> _SET TASK_
Give the listing again in full, exactly as written.

▬▬▬

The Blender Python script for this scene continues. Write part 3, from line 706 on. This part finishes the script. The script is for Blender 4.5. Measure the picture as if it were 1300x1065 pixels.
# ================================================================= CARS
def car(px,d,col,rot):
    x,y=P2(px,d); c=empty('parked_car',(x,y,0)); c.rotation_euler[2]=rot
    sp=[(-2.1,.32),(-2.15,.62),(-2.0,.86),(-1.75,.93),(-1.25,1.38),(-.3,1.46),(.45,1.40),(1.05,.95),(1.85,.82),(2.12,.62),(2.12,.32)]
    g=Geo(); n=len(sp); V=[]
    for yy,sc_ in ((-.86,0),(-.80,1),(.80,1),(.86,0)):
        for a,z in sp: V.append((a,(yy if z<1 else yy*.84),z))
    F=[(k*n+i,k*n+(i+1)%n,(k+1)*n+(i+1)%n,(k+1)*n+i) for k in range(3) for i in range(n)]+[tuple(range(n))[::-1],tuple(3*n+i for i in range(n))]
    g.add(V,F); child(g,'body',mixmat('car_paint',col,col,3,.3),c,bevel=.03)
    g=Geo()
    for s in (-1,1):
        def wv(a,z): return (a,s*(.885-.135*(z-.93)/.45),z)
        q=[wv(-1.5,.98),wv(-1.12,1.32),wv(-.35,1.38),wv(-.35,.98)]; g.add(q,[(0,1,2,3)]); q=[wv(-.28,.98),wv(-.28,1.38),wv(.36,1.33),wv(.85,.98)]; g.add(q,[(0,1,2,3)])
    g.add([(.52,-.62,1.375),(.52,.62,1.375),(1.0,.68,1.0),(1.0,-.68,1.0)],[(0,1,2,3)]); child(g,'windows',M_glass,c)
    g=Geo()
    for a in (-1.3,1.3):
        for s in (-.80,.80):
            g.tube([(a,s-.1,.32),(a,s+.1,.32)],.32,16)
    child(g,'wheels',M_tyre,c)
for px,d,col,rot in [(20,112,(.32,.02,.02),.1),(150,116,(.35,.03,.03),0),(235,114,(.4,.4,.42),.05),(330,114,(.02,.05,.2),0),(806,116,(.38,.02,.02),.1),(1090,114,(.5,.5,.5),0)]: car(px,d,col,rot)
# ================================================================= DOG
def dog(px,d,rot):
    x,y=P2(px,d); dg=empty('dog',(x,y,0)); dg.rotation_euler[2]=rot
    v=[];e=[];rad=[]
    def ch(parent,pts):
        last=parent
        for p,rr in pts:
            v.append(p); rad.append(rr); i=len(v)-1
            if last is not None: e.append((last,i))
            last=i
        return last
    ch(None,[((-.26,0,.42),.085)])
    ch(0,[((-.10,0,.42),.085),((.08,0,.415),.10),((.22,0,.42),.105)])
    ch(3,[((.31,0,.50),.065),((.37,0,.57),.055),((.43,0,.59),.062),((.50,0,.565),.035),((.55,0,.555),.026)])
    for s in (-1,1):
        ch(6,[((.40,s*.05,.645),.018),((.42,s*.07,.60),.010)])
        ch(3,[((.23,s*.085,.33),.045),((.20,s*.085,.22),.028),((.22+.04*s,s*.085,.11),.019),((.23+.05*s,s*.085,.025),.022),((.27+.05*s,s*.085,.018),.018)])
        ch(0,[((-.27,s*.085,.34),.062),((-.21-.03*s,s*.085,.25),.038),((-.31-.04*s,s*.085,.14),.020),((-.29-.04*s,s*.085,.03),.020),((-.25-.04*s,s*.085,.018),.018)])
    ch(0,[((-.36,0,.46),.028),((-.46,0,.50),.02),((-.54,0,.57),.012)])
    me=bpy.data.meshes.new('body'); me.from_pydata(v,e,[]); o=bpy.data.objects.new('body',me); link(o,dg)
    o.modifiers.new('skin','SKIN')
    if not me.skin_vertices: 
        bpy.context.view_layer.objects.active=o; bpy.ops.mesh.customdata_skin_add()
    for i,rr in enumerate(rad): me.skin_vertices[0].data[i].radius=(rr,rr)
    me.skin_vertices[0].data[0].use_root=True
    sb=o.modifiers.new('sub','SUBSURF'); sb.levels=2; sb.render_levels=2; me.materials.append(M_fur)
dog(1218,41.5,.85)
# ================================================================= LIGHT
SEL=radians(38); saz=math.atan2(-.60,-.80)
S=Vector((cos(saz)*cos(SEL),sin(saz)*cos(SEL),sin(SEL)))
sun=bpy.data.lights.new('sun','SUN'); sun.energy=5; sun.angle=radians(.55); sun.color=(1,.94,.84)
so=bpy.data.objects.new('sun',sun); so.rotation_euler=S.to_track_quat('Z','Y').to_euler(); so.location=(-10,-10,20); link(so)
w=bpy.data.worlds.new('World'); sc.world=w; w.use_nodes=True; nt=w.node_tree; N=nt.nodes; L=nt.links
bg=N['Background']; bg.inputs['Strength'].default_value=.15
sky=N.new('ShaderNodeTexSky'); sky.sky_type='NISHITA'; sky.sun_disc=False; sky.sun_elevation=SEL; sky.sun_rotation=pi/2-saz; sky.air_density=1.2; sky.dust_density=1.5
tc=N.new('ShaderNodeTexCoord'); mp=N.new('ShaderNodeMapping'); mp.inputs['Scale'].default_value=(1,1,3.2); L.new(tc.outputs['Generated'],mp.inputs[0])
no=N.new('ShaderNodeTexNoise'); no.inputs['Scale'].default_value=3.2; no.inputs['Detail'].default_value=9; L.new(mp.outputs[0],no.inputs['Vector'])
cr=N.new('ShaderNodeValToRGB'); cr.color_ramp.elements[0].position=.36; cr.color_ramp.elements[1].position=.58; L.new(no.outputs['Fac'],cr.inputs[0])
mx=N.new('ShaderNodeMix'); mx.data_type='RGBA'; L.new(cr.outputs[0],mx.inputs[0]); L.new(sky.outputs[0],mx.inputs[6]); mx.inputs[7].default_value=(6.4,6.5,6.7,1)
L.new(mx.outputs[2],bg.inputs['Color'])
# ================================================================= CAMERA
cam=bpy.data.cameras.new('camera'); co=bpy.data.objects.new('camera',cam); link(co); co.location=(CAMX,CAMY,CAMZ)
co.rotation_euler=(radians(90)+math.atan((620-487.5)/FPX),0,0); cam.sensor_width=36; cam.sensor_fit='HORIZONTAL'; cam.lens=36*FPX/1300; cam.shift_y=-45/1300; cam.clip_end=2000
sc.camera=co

▬▬▬

> _EXERCISE OUTPUT_
The Blender Python script for this scene continues. Write part 3, from line 706 on. This part finishes the script. The script is for Blender 4.5. Measure the picture as if it were 1300x1065 pixels.
# ================================================================= CARS
def car(px,d,col,rot):
    x,y=P2(px,d); c=empty('parked_car',(x,y,0)); c.rotation_euler[2]=rot
    sp=[(-2.1,.32),(-2.15,.62),(-2.0,.86),(-1.75,.93),(-1.25,1.38),(-.3,1.46),(.45,1.40),(1.05,.95),(1.85,.82),(2.12,.62),(2.12,.32)]
    g=Geo(); n=len(sp); V=[]
    for yy,sc_ in ((-.86,0),(-.80,1),(.80,1),(.86,0)):
        for a,z in sp: V.append((a,(yy if z<1 else yy*.84),z))
    F=[(k*n+i,k*n+(i+1)%n,(k+1)*n+(i+1)%n,(k+1)*n+i) for k in range(3) for i in range(n)]+[tuple(range(n))[::-1],tuple(3*n+i for i in range(n))]
    g.add(V,F); child(g,'body',mixmat('car_paint',col,col,3,.3),c,bevel=.03)
    g=Geo()
    for s in (-1,1):
        def wv(a,z): return (a,s*(.885-.135*(z-.93)/.45),z)
        q=[wv(-1.5,.98),wv(-1.12,1.32),wv(-.35,1.38),wv(-.35,.98)]; g.add(q,[(0,1,2,3)]); q=[wv(-.28,.98),wv(-.28,1.38),wv(.36,1.33),wv(.85,.98)]; g.add(q,[(0,1,2,3)])
    g.add([(.52,-.62,1.375),(.52,.62,1.375),(1.0,.68,1.0),(1.0,-.68,1.0)],[(0,1,2,3)]); child(g,'windows',M_glass,c)
    g=Geo()
    for a in (-1.3,1.3):
        for s in (-.80,.80):
            g.tube([(a,s-.1,.32),(a,s+.1,.32)],.32,16)
    child(g,'wheels',M_tyre,c)
for px,d,col,rot in [(20,112,(.32,.02,.02),.1),(150,116,(.35,.03,.03),0),(235,114,(.4,.4,.42),.05),(330,114,(.02,.05,.2),0),(806,116,(.38,.02,.02),.1),(1090,114,(.5,.5,.5),0)]: car(px,d,col,rot)
# ================================================================= DOG
def dog(px,d,rot):
    x,y=P2(px,d); dg=empty('dog',(x,y,0)); dg.rotation_euler[2]=rot
    v=[];e=[];rad=[]
    def ch(parent,pts):
        last=parent
        for p,rr in pts:
            v.append(p); rad.append(rr); i=len(v)-1
            if last is not None: e.append((last,i))
            last=i
        return last
    ch(None,[((-.26,0,.42),.085)])
    ch(0,[((-.10,0,.42),.085),((.08,0,.415),.10),((.22,0,.42),.105)])
    ch(3,[((.31,0,.50),.065),((.37,0,.57),.055),((.43,0,.59),.062),((.50,0,.565),.035),((.55,0,.555),.026)])
    for s in (-1,1):
        ch(6,[((.40,s*.05,.645),.018),((.42,s*.07,.60),.010)])
        ch(3,[((.23,s*.085,.33),.045),((.20,s*.085,.22),.028),((.22+.04*s,s*.085,.11),.019),((.23+.05*s,s*.085,.025),.022),((.27+.05*s,s*.085,.018),.018)])
        ch(0,[((-.27,s*.085,.34),.062),((-.21-.03*s,s*.085,.25),.038),((-.31-.04*s,s*.085,.14),.020),((-.29-.04*s,s*.085,.03),.020),((-.25-.04*s,s*.085,.018),.018)])
    ch(0,[((-.36,0,.46),.028),((-.46,0,.50),.02),((-.54,0,.57),.012)])
    me=bpy.data.meshes.new('body'); me.from_pydata(v,e,[]); o=bpy.data.objects.new('body',me); link(o,dg)
    o.modifiers.new('skin','SKIN')
    if not me.skin_vertices: 
        bpy.context.view_layer.objects.active=o; bpy.ops.mesh.customdata_skin_add()
    for i,rr in enumerate(rad): me.skin_vertices[0].data[i].radius=(rr,rr)
    me.skin_vertices[0].data[0].use_root=True
    sb=o.modifiers.new('sub','SUBSURF'); sb.levels=2; sb.render_levels=2; me.materials.append(M_fur)
dog(1218,41.5,.85)
# ================================================================= LIGHT
SEL=radians(38); saz=math.atan2(-.60,-.80)
S=Vector((cos(saz)*cos(SEL),sin(saz)*cos(SEL),sin(SEL)))
sun=bpy.data.lights.new('sun','SUN'); sun.energy=5; sun.angle=radians(.55); sun.color=(1,.94,.84)
so=bpy.data.objects.new('sun',sun); so.rotation_euler=S.to_track_quat('Z','Y').to_euler(); so.location=(-10,-10,20); link(so)
w=bpy.data.worlds.new('World'); sc.world=w; w.use_nodes=True; nt=w.node_tree; N=nt.nodes; L=nt.links
bg=N['Background']; bg.inputs['Strength'].default_value=.15
sky=N.new('ShaderNodeTexSky'); sky.sky_type='NISHITA'; sky.sun_disc=False; sky.sun_elevation=SEL; sky.sun_rotation=pi/2-saz; sky.air_density=1.2; sky.dust_density=1.5
tc=N.new('ShaderNodeTexCoord'); mp=N.new('ShaderNodeMapping'); mp.inputs['Scale'].default_value=(1,1,3.2); L.new(tc.outputs['Generated'],mp.inputs[0])
no=N.new('ShaderNodeTexNoise'); no.inputs['Scale'].default_value=3.2; no.inputs['Detail'].default_value=9; L.new(mp.outputs[0],no.inputs['Vector'])
cr=N.new('ShaderNodeValToRGB'); cr.color_ramp.elements[0].position=.36; cr.color_ramp.elements[1].position=.58; L.new(no.outputs['Fac'],cr.inputs[0])
mx=N.new('ShaderNodeMix'); mx.data_type='RGBA'; L.new(cr.outputs[0],mx.inputs[0]); L.new(sky.outputs[0],mx.inputs[6]); mx.inputs[7].default_value=(6.4,6.5,6.7,1)
L.new(mx.outputs[2],bg.inputs['Color'])
# ================================================================= CAMERA
cam=bpy.data.cameras.new('camera'); co=bpy.data.objects.new('camera',cam); link(co); co.location=(CAMX,CAMY,CAMZ)
co.rotation_euler=(radians(90)+math.atan((620-487.5)/FPX),0,0); cam.sensor_width=36; cam.sensor_fit='HORIZONTAL'; cam.lens=36*FPX/1300; cam.shift_y=-45/1300; cam.clip_end=2000
sc.camera=co